Ricardo Vieira Lisboa
Sabemos que se o poeta é um fingidor, o cineasta é acima de tudo um observador. Se a criação no cinema não está imune a fingimentos, há algo na transparência da câmara que deixa ver. Tudo. E esse tudo, no caso do génio de Chantal Akerman, era a possibilidade de mostrar como o enclausuramento (dos quartos, dos hotéis, das relações considerados “à margem” da sociedade) deixava ver uma abertura total e, inversamente, toda a abertura de espaços continha em si o gérmen de todo e qualquer encerramento. Com Akerman tudo era margem: mulher, belga, judia, “experimental” (com algumas aspas). Essa posição ao mesmo tempo que lhe dava um olhar único – [disse muitas vezes irritada, I’m not making women’s films, I’m making Chantal Akerman’s films – isto apesar de se erguer contra aquilo que chamava de mainstream ou o duplo “poder do dinheiro e do phallus“) – trazia-lhe uma profunda solidão, na qual a câmara era o mecanismo pelo qual observava e problematizava, mas que a mantinha à margem das dores emocionais e de julgamento alheios.
Desde este lugar só, que habitava (e a partir do qual compreendia todo o mundo, sem prossivelmente se compreender), há todo um trajecto claro que parte do enclausuramento nas casas [Saute ma ville (1968)], quartos [La Chambre (1972)], lares de família [Jeanne Dielman, 23, quai du commerce, 1080 Bruxelles (1975), aqui fazendo explodir, abrir, mecanizando à exaustão os espaços da rotina da mãe-criada-puta] passando aos hotéis [em Hotel Monterey (1972) o impulso documental mostra já uma das suas outras marcas: a impotência/segurança de ver nos seus planos os exteriores a partir dos interiores] e outros espaços abertos [por exemplo em Les rendez-vous d’Anna (Os encontros de Anna, 1978) a protagonista “salta” de cidade em cidade, festival em festival, mantendo sempre esse “fechamento emocional” com os outros]. Com D’Est (1993), filme fundamental, a observação de Akerman atinge o seu zénite criativo. Pode dizer-se que ele é um filme de viagem, exterior, mas dando a ver a interioridade dos espaços de fronteira na Ucrânia, Polónia e Alemanha de Leste.
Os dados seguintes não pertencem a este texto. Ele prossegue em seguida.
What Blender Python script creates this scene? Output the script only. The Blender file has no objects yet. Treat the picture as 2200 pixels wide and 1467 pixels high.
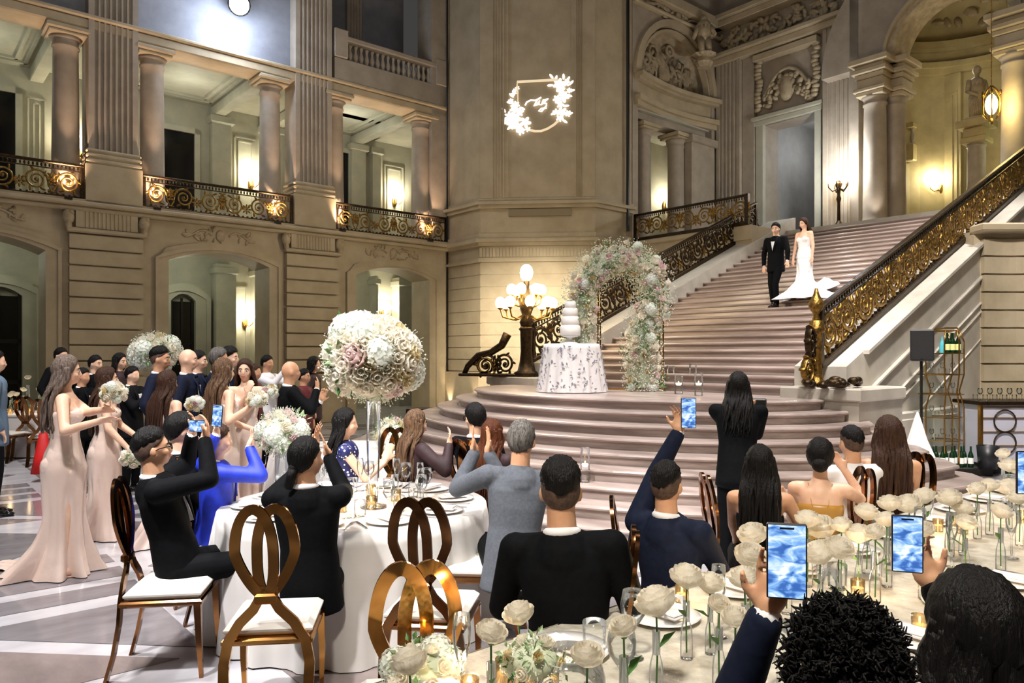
import bpy, math, random
from mathutils import Vector, Matrix
R = random.Random(7)
PI = math.pi
scene = bpy.context.scene
COL = scene.collection
# ---------------- camera (2200 x 1467, focal length 1600 px), world, exposure ----------------
CH = 1.8
cam_d = bpy.data.cameras.new('camera'); cam = bpy.data.objects.new('camera', cam_d); COL.objects.link(cam)
cam_d.sensor_width = 36; cam_d.lens = 36*1600/2200; cam_d.shift_y = (762-733.5)/2200
cam_d.clip_start = .05; cam_d.clip_end = 200
cam.location = (0, 0, CH); cam.rotation_euler = (PI/2, 0, 0)
scene.camera = cam
wd = bpy.data.worlds.new('hall'); scene.world = wd; wd.use_nodes = True
wd.node_tree.nodes['Background'].inputs[0].default_value = (.80, .78, .76, 1)
wd.node_tree.nodes['Background'].inputs[1].default_value = .045
vs = scene.view_settings
vs.view_transform = 'Standard'; vs.look = 'None'; vs.gamma = 1; vs.use_curve_mapping = False
vs.exposure = 0.5
def aim(o, tgt):
    d = Vector(tgt)-Vector(o.location); o.rotation_euler = d.to_track_quat('-Z', 'Y').to_euler()
def area(loc, tgt, size, watt, col=(1, .93, .84)):
    l = bpy.data.lights.new('added_area_light', 'AREA'); l.energy = watt; l.size = size; l.color = col
    o = bpy.data.objects.new('added_area_light', l); COL.objects.link(o); o.location = loc; aim(o, tgt); return o
def spot(loc, tgt, watt, deg, col=(1, .93, .84), blend=.6, r=.08, name='spot_light'):
    l = bpy.data.lights.new(name, 'SPOT'); l.energy = watt; l.spot_size = math.radians(deg); l.spot_blend = blend
    l.color = col; l.shadow_soft_size = r
    o = bpy.data.objects.new(name, l); COL.objects.link(o); o.location = loc; aim(o, tgt); return o
def point(loc, watt, col=(1, .8, .55), r=.08, name='bulb_light'):
    l = bpy.data.lights.new(name, 'POINT'); l.energy = watt; l.color = col; l.shadow_soft_size = r
    o = bpy.data.objects.new(name, l); COL.objects.link(o); o.location = loc; return o
# unseen area lights and spots added high up, standing in for event lighting
area((-4, 8, 14.5), (-4, 9, 0), 5, 170, (1, .93, .86))
area((5, 10, 15.5), (5, 12, 0), 4, 150, (1, .92, .86))
area((-2, -3, 12), (-5, 17, 2), 3, 90, (1, .9, .78))
spot((-4, 5, 14), (-4.2, 8.5, 0), 5200, 62, (1, .95, .94), .7, .5)
spot((3, 6, 14), (2.6, 6.5, 0), 3000, 52, (1, .94, .9), .7, .5)
spot((-3.2, 1.2, 8.0), (-.95, 5.2, 1.5), 2700, 32, (1, .97, .96), .5, .2)
spot((-1.5, 1.0, 9), (-4.0, 6.6, 0.9), 2300, 44, (1, .95, .95), .5, .3)
spot((9.5, 13.0, 15), (6.5, 14.6, 2.6), 5400, 46, (1, .95, .91), .5, .3)
spot((1, 5, 12), (5.3, 13.9, 3.8), 900, 14, (1, .96, .94), .5, .3)
spot((0, 5, 11), (1.7, 11.6, 2), 1700, 26, (1, .96, .92), .5, .3)
spot((4, 7, 12), (3.0, 8.6, .4), 2600, 50, (1, .94, .92), .5, .3)
spot((2, 3.5, 10), (8.6, 12.2, 1.8), 6000, 46, (1, .93, .86), .7, .4)
spot((-.8, -.6, 6.5), (2.0, 3.6, .9), 1500, 58, (1, .92, .8), .7, .3)
# ---------------- frame of the hall: u along the left wall, w towards it ----------------
_n = math.hypot(.764, .6452); CU, SU = .764/_n, .6452/_n
PHI = math.atan2(SU, CU)
def uw(U, W, z=0.0): return (CU*U-SU*W, SU*U+CU*W, z)
def UatW(px, W):
    a = (px-1100)/1600.; Y = W/(CU-SU*a); return Y*(CU*a+SU)
def WatU(px, U):
    a = (px-1100)/1600.; Y = U/(CU*a+SU); return Y*(CU-SU*a)
def at(px, py, Y): return ((px-1100)/1600.*Y, Y, CH-(py-762)/1600.*Y)
def flo(px, py):            # point of the floor seen at a pixel
    Y = CH*1600./(py-762); return ((px-1100)/1600.*Y, Y)
# ---------------- tags ----------------
def tag(o, label=None, cat=None, group=None, kind=None):
    if label: o['label'] = label
    if cat: o['category'] = cat
    if group: o['group'] = group
    if kind: o['kind'] = kind
    return o
def empty(name, loc=(0, 0, 0), rz=0, parent=None):
    o = bpy.data.objects.new(name, None); COL.objects.link(o); o.location = loc; o.rotation_euler = (0, 0, rz)
    if parent: o.parent = parent
    return o
def obj(name, me, parent=None, loc=(0, 0, 0), rot=None, sc=None):
    o = bpy.data.objects.new(name, me); COL.objects.link(o); o.location = loc
    if rot is not None: o.rotation_euler = rot
    if sc is not None: o.scale = sc if hasattr(sc, '__len__') else (sc, sc, sc)
    if parent: o.parent = parent
    return o
def kids(o): return KID.get(o.name, [])
def copy_tree(o, parent=None):
    c = o.copy(); COL.objects.link(c); c.parent = parent
    for ch in [x for x in o.children]: copy_tree(ch, c)
    return c
def dup(o, loc, rz=0, label=None, sc=None):
    c = copy_tree(o); c.location = loc; c.rotation_euler = (0, 0, rz)
    if label: c['label'] = label
    if sc: c.scale = (sc, sc, sc)
    return c
# ---------------- mesh builder ----------------
class MB:
    def __init__(s): s.v = []; s.f = []
    def add(s, v, f, m=None):
        b = len(s.v)
        s.v += [tuple(m @ Vector(p)) for p in v] if m is not None else [tuple(p) for p in v]
        s.f += [tuple(i+b for i in q) for q in f]; return s
    def box(s, x0, x1, y0, y1, z0, z1, m=None, ch=0):
        if ch:
            ch = min(ch, (x1-x0)*.45, (y1-y0)*.45, (z1-z0)*.45); v = []
            for z, c in ((z0, ch), (z0+ch, 0), (z1-ch, 0), (z1, ch)):
                v += [(x0+c, y0+c, z), (x1-c, y0+c, z), (x1-c, y1-c, z), (x0+c, y1-c, z)]
            f = [(3, 2, 1, 0), (12, 13, 14, 15)]
            for k in range(3):
                for i in range(4): a = 4*k+i; b = 4*k+(i+1) % 4; f.append((a, b, b+4, a+4))
            return s.add(v, f, m)
        v = [(x, y, z) for z in (z0, z1) for x, y in ((x0, y0), (x1, y0), (x1, y1), (x0, y1))]
        return s.add(v, [(3, 2, 1, 0), (4, 5, 6, 7), (0, 1, 5, 4), (1, 2, 6, 5), (2, 3, 7, 6), (3, 0, 4, 7)], m)
    def prism(s, poly, z0, z1, m=None):          # poly in xy, extruded in z
        n = len(poly); v = [(p[0], p[1], z0) for p in poly]+[(p[0], p[1], z1) for p in poly]
        f = [tuple(range(n-1, -1, -1)), tuple(range(n, 2*n))]+[(i, (i+1) % n, n+(i+1) % n, n+i) for i in range(n)]
        return s.add(v, f, m)
    def wallpoly(s, poly, y0, y1, m=None):       # poly in xz, extruded in y
        n = len(poly); v = [(p[0], y0, p[1]) for p in poly]+[(p[0], y1, p[1]) for p in poly]
        f = [tuple(range(n)), tuple(range(2*n-1, n-1, -1))]+[(i, n+i, n+(i+1) % n, (i+1) % n) for i in range(n)]
        return s.add(v, f, m)
    def lathe(s, prof, c=(0, 0, 0), n=24, m=None, fl=0, fa=0):  # prof (r,z)
        v = []
        for r, z in prof:
            for i in range(n):
                a = 2*PI*i/n; rr = r*(1+fa*math.cos(fl*a)) if fl else r
                v.append((c[0]+rr*math.cos(a), c[1]+rr*math.sin(a), c[2]+z))
        f = []
        for k in range(len(prof)-1):
            for i in range(n): j = (i+1) % n; f.append((k*n+i, k*n+j, k*n+n+j, k*n+n+i))
        f.append(tuple(range(n-1, -1, -1))); L = (len(prof)-1)*n; f.append(tuple(range(L, L+n)))
        return s.add(v, f, m)
    def tube(s, pts, r, n=8, m=None, closed=False, flat=1.0, up=None):
        P = [Vector(p) for p in pts]; N = len(P)
        rr = r if hasattr(r, '__len__') else [r]*N
        v = []; prev = None
        for i in range(N):
            if closed: t = P[(i+1) % N]-P[i-1]
            else: t = P[min(i+1, N-1)]-P[max(i-1, 0)]
            t = t.normalized() if t.length > 1e-9 else Vector((0, 0, 1))
            if up is not None: a = Vector(up)
            elif prev is None: a = Vector((0, 0, 1)) if abs(t.z) < .9 else Vector((1, 0, 0))
            else: a = prev
            b = t.cross(a)
            if b.length < 1e-6: b = t.cross(Vector((.3, 1, .2)))
            b.normalize(); a = b.cross(t).normalized(); prev = a
            for k in range(n):
                q = 2*PI*k/n+PI/n; v.append(P[i]+b*(rr[i]*math.cos(q))+a*(rr[i]*flat*math.sin(q)))
        f = []
        for i in range(N if closed else N-1):
            j = (i+1) % N
            for k in range(n): l = (k+1) % n; f.append((i*n+k, i*n+l, j*n+l, j*n+k))
        if not closed: f += [tuple(range(n-1, -1, -1)), tuple(range((N-1)*n, N*n))]
        return s.add(v, f, m)
    def ell(s, c, r, seg=12, rings=8, m=None, rot=None):
        r = r if hasattr(r, '__len__') else (r, r, r); v = []
        mm = Matrix.Translation(c) @ (rot.to_4x4() if rot is not None else Matrix.Identity(4))
        if m is not None: mm = m @ mm
        v.append((0, 0, -r[2]))
        for i in range(1, rings):
            p = -PI/2+PI*i/rings
            for k in range(seg): t = 2*PI*k/seg; v.append((r[0]*math.cos(p)*math.cos(t), r[1]*math.cos(p)*math.sin(t), r[2]*math.sin(p)))
        v.append((0, 0, r[2])); f = []
        for k in range(seg):
            f.append((0, 1+(k+1) % seg, 1+k)); b = 1+(rings-2)*seg; f.append((b+k, b+(k+1) % seg, len(v)-1))
            for i in range(rings-2): a = 1+i*seg; f.append((a+k, a+(k+1) % seg, a+seg+(k+1) % seg, a+seg+k))
        return s.add(v, f, mm)
    def cap(s, p, q, r1, r2, seg=12, steps=1):     # tapered capsule
        p = Vector(p); q = Vector(q); s.ell(p, r1, seg, 8); s.ell(q, r2, seg, 8)
        if (q-p).length > 1e-4: s.tube([p, q], [r1, r2], seg)
        return s
    def mesh(s, name, mt, smooth=False):
        me = bpy.data.meshes.new(name); me.from_pydata(s.v, [], s.f)
        if smooth: me.polygons.foreach_set('use_smooth', [True]*len(me.polygons))
        if mt: me.materials.append(mt)
        me.update(); return me
    def build(s, name, mt, parent=None, loc=(0, 0, 0), rot=None, smooth=False, kind=None, label=None):
        o = obj(name, s.mesh(name, mt, smooth), parent, loc, rot)
        if kind: o['kind'] = kind
        if label: o['label'] = label
        return o
def autosmooth(o, ang=35):
    me = o.data
    me.polygons.foreach_set('use_smooth', [True]*len(me.polygons))
    try: me.set_sharp_from_angle(angle=math.radians(ang))
    except Exception: pass
    return o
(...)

Essa interioridade são os rostos fechados e curiosos dos que esperam, e nisso D’Est é a construção de um “monumento político ao olhar dos povos”, mas é também a capacidade de criar uma abertura no espectador, para ver nestas esperas, nestas pessoas, o espaço de construção das suas próprias expectativas. Quer dizer, afinal Chantal Akerman saiu à rua e descobriu que o exterior pode estar fechado mas que os rostos fechados são as telas de construção de uma abertura qualquer. Paradoxo fundamental de uma cineasta que parte agora, saindo do seu enclausuramento tortuoso, deixando-nos uma obra que sempre escavou todas as aberturas de que necessitamos quando queremos exercer esse dom chamado “liberdade.”